■ Request:
Write down every entry below once more, exactly.

═══ Task material ═══

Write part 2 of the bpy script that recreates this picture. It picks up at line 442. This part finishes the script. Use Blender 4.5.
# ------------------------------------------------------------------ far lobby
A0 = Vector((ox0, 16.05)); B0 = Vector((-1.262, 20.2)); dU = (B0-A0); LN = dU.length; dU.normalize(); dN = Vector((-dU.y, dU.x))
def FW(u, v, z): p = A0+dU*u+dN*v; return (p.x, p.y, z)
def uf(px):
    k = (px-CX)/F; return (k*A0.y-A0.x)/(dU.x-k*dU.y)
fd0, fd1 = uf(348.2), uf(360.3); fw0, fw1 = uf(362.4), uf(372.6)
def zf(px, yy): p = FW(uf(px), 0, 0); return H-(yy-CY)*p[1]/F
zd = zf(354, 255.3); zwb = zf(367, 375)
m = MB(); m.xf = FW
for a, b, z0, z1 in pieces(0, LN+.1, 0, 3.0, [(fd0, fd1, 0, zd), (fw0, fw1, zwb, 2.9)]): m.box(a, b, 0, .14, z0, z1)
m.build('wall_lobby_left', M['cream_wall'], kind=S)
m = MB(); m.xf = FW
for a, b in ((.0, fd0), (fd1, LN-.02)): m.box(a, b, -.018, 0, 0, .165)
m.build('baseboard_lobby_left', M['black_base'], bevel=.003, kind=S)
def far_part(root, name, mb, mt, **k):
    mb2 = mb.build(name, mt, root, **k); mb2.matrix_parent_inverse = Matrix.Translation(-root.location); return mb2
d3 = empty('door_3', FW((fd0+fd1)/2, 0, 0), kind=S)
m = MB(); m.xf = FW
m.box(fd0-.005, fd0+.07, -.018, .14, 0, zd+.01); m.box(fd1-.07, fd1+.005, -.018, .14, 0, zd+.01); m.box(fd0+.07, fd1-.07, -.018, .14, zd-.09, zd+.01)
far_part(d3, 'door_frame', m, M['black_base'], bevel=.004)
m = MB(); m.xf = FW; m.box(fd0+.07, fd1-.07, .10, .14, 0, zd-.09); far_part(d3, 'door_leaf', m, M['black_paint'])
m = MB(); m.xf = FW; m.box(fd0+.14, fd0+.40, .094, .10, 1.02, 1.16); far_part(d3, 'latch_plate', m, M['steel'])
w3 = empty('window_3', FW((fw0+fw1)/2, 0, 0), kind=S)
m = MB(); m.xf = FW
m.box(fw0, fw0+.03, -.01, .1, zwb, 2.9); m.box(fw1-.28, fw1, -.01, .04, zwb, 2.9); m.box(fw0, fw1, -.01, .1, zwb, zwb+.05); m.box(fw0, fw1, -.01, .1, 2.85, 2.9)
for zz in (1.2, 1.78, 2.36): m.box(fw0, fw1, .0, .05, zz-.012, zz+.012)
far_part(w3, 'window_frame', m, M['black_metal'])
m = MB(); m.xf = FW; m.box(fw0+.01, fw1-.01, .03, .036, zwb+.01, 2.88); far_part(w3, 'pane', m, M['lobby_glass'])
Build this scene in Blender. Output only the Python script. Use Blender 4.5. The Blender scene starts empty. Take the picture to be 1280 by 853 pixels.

═══

■ Answer:
Write part 2 of the bpy script that recreates this picture. It picks up at line 442. This part finishes the script. Use Blender 4.5.
# ------------------------------------------------------------------ far lobby
A0 = Vector((ox0, 16.05)); B0 = Vector((-1.262, 20.2)); dU = (B0-A0); LN = dU.length; dU.normalize(); dN = Vector((-dU.y, dU.x))
def FW(u, v, z): p = A0+dU*u+dN*v; return (p.x, p.y, z)
def uf(px):
    k = (px-CX)/F; return (k*A0.y-A0.x)/(dU.x-k*dU.y)
fd0, fd1 = uf(348.2), uf(360.3); fw0, fw1 = uf(362.4), uf(372.6)
def zf(px, yy): p = FW(uf(px), 0, 0); return H-(yy-CY)*p[1]/F
zd = zf(354, 255.3); zwb = zf(367, 375)
m = MB(); m.xf = FW
for a, b, z0, z1 in pieces(0, LN+.1, 0, 3.0, [(fd0, fd1, 0, zd), (fw0, fw1, zwb, 2.9)]): m.box(a, b, 0, .14, z0, z1)
m.build('wall_lobby_left', M['cream_wall'], kind=S)
m = MB(); m.xf = FW
for a, b in ((.0, fd0), (fd1, LN-.02)): m.box(a, b, -.018, 0, 0, .165)
m.build('baseboard_lobby_left', M['black_base'], bevel=.003, kind=S)
def far_part(root, name, mb, mt, **k):
    mb2 = mb.build(name, mt, root, **k); mb2.matrix_parent_inverse = Matrix.Translation(-root.location); return mb2
d3 = empty('door_3', FW((fd0+fd1)/2, 0, 0), kind=S)
m = MB(); m.xf = FW
m.box(fd0-.005, fd0+.07, -.018, .14, 0, zd+.01); m.box(fd1-.07, fd1+.005, -.018, .14, 0, zd+.01); m.box(fd0+.07, fd1-.07, -.018, .14, zd-.09, zd+.01)
far_part(d3, 'door_frame', m, M['black_base'], bevel=.004)
m = MB(); m.xf = FW; m.box(fd0+.07, fd1-.07, .10, .14, 0, zd-.09); far_part(d3, 'door_leaf', m, M['black_paint'])
m = MB(); m.xf = FW; m.box(fd0+.14, fd0+.40, .094, .10, 1.02, 1.16); far_part(d3, 'latch_plate', m, M['steel'])
w3 = empty('window_3', FW((fw0+fw1)/2, 0, 0), kind=S)
m = MB(); m.xf = FW
m.box(fw0, fw0+.03, -.01, .1, zwb, 2.9); m.box(fw1-.28, fw1, -.01, .04, zwb, 2.9); m.box(fw0, fw1, -.01, .1, zwb, zwb+.05); m.box(fw0, fw1, -.01, .1, 2.85, 2.9)
for zz in (1.2, 1.78, 2.36): m.box(fw0, fw1, .0, .05, zz-.012, zz+.012)
far_part(w3, 'window_frame', m, M['black_metal'])
m = MB(); m.xf = FW; m.box(fw0+.01, fw1-.01, .03, .036, zwb+.01, 2.88); far_part(w3, 'pane', m, M['lobby_glass'])
Build this scene in Blender. Output only the Python script. Use Blender 4.5. The Blender scene starts empty. Take the picture to be 1280 by 853 pixels.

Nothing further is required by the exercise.